**Written request:** Copy each line holding the string "Python".

**Given entries:**
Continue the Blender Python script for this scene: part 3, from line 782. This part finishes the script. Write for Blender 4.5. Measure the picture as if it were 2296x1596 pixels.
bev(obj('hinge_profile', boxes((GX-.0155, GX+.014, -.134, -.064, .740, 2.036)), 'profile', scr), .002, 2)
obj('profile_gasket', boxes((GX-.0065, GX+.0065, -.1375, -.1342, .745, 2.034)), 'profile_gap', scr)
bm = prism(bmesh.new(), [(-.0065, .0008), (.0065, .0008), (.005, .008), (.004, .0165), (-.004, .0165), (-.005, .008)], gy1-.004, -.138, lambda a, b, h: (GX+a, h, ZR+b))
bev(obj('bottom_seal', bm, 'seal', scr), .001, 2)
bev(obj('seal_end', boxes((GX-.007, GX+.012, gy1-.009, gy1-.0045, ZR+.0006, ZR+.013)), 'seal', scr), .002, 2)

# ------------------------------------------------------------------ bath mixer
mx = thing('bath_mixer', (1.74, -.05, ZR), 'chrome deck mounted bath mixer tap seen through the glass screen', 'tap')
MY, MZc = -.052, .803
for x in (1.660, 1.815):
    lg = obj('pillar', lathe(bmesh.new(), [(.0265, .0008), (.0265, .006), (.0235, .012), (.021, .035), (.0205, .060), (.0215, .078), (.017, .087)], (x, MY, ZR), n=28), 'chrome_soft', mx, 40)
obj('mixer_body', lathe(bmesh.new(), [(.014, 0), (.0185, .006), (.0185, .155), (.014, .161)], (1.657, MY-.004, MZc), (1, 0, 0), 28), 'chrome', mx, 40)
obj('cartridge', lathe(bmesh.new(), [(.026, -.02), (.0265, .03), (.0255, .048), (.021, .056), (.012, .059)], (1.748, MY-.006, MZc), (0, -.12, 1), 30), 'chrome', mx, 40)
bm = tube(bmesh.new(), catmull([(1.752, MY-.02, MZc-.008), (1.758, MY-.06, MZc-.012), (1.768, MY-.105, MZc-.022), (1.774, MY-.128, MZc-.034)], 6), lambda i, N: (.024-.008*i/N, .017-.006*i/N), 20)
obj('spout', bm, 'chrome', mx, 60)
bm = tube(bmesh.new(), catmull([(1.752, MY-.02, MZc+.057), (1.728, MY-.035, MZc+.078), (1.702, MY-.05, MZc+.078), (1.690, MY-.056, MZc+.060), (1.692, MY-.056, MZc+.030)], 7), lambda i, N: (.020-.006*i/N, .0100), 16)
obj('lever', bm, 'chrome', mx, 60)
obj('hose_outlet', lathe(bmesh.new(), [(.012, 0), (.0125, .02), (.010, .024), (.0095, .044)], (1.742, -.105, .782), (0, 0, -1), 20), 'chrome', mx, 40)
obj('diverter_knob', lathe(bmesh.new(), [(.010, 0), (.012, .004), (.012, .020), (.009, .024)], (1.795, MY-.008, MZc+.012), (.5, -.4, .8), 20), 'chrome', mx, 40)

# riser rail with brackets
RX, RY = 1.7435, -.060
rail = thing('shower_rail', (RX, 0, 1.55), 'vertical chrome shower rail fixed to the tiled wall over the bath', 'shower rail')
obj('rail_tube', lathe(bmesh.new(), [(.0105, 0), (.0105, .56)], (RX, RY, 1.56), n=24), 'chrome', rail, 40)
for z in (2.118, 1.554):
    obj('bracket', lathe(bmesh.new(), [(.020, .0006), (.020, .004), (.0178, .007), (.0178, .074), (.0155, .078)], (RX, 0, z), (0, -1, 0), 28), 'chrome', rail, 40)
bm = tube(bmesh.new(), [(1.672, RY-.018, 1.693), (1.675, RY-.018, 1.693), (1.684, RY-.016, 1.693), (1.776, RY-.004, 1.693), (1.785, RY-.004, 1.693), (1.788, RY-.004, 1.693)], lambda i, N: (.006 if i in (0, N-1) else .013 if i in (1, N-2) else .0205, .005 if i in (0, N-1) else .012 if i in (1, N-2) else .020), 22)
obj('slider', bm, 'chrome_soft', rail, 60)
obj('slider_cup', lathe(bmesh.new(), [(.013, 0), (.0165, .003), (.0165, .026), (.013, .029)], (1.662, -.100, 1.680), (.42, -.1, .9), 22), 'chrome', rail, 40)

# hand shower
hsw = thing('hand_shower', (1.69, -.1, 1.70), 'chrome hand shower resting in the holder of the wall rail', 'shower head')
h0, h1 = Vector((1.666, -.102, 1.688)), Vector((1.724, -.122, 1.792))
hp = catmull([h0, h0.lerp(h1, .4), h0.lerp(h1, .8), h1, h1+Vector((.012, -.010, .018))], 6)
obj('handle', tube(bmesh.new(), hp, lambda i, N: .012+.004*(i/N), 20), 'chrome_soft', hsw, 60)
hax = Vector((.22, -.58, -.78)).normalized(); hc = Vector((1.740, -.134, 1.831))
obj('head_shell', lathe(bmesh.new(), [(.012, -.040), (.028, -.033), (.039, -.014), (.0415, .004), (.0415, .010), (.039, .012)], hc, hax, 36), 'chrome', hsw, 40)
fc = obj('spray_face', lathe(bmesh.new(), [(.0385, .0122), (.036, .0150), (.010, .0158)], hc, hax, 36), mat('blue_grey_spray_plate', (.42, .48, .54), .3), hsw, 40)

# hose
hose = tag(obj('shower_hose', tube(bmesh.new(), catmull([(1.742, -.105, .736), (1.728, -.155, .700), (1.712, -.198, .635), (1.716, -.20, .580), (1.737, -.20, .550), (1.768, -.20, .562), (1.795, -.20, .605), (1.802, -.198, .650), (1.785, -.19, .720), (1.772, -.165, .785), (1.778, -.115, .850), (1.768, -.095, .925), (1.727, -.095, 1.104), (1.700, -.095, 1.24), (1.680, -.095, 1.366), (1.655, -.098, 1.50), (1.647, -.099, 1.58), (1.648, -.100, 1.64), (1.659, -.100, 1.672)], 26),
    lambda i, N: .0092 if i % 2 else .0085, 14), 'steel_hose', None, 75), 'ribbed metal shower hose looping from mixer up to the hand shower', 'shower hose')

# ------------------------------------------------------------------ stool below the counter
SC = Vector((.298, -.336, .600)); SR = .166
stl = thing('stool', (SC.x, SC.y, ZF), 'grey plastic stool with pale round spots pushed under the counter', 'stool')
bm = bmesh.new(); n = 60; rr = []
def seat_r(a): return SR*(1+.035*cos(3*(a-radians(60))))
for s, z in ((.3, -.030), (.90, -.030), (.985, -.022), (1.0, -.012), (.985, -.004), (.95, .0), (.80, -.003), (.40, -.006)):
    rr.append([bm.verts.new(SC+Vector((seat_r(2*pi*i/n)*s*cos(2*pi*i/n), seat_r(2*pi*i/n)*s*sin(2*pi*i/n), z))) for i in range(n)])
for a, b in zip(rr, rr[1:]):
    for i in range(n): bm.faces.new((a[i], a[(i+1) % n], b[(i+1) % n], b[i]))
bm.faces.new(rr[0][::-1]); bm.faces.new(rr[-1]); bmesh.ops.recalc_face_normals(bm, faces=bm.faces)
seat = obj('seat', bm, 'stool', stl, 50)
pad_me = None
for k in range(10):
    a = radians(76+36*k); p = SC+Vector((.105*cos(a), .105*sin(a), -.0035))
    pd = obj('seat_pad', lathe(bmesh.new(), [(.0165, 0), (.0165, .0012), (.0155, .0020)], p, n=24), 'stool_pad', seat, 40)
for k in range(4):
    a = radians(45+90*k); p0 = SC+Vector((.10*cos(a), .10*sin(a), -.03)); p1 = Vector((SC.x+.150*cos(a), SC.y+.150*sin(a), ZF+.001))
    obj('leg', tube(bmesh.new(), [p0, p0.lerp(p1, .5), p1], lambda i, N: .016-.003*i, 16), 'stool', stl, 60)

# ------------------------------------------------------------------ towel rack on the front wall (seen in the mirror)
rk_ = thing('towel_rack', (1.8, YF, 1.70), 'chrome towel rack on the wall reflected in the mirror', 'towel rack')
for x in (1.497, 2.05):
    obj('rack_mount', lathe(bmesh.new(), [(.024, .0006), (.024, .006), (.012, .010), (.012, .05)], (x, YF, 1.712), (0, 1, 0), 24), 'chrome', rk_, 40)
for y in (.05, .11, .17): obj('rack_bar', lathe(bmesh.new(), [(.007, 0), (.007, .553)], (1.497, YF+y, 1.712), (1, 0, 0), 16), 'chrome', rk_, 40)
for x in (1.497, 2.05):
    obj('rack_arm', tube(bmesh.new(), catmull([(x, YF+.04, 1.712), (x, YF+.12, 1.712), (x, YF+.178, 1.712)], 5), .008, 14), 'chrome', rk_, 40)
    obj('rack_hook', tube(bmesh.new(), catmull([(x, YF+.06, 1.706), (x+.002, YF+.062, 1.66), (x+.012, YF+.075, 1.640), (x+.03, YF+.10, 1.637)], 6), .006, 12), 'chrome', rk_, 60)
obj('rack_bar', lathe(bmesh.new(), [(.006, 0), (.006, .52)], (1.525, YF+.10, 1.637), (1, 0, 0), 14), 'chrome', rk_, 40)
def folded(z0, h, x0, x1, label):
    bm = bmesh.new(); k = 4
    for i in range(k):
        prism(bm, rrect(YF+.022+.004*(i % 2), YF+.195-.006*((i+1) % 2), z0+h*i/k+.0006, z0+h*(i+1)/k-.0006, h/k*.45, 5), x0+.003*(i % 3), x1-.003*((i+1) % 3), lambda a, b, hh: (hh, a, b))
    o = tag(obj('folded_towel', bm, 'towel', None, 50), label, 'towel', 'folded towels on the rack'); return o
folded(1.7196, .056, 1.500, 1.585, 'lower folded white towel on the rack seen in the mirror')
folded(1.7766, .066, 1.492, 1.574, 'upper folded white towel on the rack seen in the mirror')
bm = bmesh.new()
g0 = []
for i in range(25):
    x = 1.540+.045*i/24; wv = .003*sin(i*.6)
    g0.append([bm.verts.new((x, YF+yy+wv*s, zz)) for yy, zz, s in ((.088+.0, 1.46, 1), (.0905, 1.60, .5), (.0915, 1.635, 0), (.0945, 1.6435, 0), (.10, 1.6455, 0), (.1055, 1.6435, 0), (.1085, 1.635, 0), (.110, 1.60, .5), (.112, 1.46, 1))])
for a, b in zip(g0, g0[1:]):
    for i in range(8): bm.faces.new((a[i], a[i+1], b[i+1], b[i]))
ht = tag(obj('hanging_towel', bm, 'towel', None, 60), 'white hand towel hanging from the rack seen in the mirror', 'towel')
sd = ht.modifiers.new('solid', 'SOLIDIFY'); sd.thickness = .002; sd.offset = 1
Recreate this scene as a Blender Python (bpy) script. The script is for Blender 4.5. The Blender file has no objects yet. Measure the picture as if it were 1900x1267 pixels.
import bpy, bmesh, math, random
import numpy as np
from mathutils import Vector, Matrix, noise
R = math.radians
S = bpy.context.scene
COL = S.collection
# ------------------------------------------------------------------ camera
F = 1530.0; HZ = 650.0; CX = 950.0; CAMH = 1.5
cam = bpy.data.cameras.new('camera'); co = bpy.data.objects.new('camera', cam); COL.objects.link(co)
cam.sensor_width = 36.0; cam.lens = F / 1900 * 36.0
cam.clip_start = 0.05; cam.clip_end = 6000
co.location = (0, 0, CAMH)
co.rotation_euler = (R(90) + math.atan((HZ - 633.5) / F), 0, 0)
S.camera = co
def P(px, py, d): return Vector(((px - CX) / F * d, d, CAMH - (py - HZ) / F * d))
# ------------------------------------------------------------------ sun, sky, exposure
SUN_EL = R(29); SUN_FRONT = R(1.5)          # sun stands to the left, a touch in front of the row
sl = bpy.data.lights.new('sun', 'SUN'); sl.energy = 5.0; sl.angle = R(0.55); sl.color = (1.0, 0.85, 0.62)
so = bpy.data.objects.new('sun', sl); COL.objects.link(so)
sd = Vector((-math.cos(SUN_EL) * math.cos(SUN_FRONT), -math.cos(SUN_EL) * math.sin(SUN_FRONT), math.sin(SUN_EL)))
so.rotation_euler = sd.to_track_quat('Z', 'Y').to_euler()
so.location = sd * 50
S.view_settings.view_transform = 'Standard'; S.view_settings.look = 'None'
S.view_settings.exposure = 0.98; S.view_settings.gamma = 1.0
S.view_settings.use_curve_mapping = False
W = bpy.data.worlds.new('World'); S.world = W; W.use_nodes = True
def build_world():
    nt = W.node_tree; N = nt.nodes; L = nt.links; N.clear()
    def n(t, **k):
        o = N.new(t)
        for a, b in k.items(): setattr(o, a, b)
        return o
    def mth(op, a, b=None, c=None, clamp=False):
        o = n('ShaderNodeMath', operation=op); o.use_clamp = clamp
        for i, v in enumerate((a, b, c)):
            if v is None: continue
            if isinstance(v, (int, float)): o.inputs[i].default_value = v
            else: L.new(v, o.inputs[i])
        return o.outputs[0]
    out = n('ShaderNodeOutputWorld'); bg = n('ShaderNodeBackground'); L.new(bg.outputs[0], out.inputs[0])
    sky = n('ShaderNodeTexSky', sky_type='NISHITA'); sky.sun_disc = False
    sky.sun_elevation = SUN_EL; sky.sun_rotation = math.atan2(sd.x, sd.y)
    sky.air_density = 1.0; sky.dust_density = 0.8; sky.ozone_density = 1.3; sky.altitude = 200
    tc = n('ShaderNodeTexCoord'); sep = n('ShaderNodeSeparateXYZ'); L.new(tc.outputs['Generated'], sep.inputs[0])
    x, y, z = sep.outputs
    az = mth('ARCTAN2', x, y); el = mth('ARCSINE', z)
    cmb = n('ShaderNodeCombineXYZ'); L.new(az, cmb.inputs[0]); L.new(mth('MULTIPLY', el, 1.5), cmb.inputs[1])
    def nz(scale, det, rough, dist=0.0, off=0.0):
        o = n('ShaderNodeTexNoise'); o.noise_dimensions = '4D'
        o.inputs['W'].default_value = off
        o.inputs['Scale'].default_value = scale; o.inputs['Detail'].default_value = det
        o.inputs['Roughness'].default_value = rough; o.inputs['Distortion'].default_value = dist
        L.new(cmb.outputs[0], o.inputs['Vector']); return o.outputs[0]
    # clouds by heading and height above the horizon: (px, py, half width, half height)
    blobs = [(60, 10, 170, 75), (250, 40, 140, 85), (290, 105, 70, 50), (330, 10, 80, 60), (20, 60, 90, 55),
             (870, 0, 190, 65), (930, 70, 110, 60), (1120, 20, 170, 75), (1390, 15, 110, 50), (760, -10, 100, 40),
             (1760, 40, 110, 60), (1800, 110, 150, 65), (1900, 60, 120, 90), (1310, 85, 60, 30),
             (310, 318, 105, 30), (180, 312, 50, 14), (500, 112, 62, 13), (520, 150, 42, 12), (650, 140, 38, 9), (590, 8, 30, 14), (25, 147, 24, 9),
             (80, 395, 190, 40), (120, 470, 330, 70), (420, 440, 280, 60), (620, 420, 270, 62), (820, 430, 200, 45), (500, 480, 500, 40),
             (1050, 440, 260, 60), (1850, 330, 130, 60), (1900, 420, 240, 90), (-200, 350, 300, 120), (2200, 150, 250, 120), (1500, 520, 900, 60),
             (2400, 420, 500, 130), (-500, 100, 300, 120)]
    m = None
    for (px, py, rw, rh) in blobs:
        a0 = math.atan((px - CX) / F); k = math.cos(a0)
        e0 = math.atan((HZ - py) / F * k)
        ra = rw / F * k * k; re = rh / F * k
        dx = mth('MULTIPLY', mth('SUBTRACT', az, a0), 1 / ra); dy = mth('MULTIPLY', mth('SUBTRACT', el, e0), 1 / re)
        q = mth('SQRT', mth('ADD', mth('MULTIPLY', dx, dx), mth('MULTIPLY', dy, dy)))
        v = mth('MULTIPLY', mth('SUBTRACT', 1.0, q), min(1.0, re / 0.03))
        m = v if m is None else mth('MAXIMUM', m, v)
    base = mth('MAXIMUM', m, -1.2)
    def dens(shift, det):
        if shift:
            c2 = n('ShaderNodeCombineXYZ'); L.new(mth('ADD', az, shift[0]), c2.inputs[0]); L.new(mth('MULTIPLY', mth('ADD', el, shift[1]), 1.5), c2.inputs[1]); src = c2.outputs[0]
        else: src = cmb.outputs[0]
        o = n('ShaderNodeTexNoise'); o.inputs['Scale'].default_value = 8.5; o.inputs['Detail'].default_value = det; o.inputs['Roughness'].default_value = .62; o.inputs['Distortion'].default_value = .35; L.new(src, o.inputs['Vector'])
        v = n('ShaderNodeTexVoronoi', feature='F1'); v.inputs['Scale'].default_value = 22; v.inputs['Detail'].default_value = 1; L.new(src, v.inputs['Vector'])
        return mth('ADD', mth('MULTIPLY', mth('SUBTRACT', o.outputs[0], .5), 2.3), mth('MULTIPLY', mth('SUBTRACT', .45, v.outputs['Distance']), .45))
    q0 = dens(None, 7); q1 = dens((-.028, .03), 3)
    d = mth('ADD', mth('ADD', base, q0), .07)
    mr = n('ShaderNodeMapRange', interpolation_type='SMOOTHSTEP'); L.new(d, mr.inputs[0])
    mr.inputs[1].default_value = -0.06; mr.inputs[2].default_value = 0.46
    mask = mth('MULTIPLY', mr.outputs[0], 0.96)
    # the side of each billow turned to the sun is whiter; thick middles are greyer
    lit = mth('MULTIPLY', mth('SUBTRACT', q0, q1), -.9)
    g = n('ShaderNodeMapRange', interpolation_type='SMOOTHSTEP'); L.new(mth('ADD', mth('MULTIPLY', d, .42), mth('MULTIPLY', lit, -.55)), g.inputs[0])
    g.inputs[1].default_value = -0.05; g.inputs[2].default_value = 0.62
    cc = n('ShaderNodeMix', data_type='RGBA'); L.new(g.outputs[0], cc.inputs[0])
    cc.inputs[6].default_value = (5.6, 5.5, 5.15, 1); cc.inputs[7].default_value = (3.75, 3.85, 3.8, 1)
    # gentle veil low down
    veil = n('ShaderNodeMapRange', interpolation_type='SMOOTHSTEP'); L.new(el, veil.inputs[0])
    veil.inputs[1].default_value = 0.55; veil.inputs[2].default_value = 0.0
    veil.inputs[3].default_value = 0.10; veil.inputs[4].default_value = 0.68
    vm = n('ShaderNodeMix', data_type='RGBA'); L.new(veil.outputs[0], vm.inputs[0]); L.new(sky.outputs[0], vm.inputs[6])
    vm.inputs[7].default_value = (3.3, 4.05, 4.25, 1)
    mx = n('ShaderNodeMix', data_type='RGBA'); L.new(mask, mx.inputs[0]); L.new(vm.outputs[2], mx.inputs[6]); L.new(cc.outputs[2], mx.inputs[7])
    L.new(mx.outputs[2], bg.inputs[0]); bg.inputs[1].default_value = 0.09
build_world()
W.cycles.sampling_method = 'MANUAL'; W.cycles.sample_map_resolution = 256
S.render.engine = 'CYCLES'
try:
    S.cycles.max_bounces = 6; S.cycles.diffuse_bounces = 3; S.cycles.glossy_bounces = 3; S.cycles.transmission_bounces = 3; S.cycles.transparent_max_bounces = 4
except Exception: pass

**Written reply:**
Continue the Blender Python script for this scene: part 3, from line 782. This part finishes the script. Write for Blender 4.5. Measure the picture as if it were 2296x1596 pixels.
Recreate this scene as a Blender Python (bpy) script. The script is for Blender 4.5. The Blender file has no objects yet. Measure the picture as if it were 1900x1267 pixels.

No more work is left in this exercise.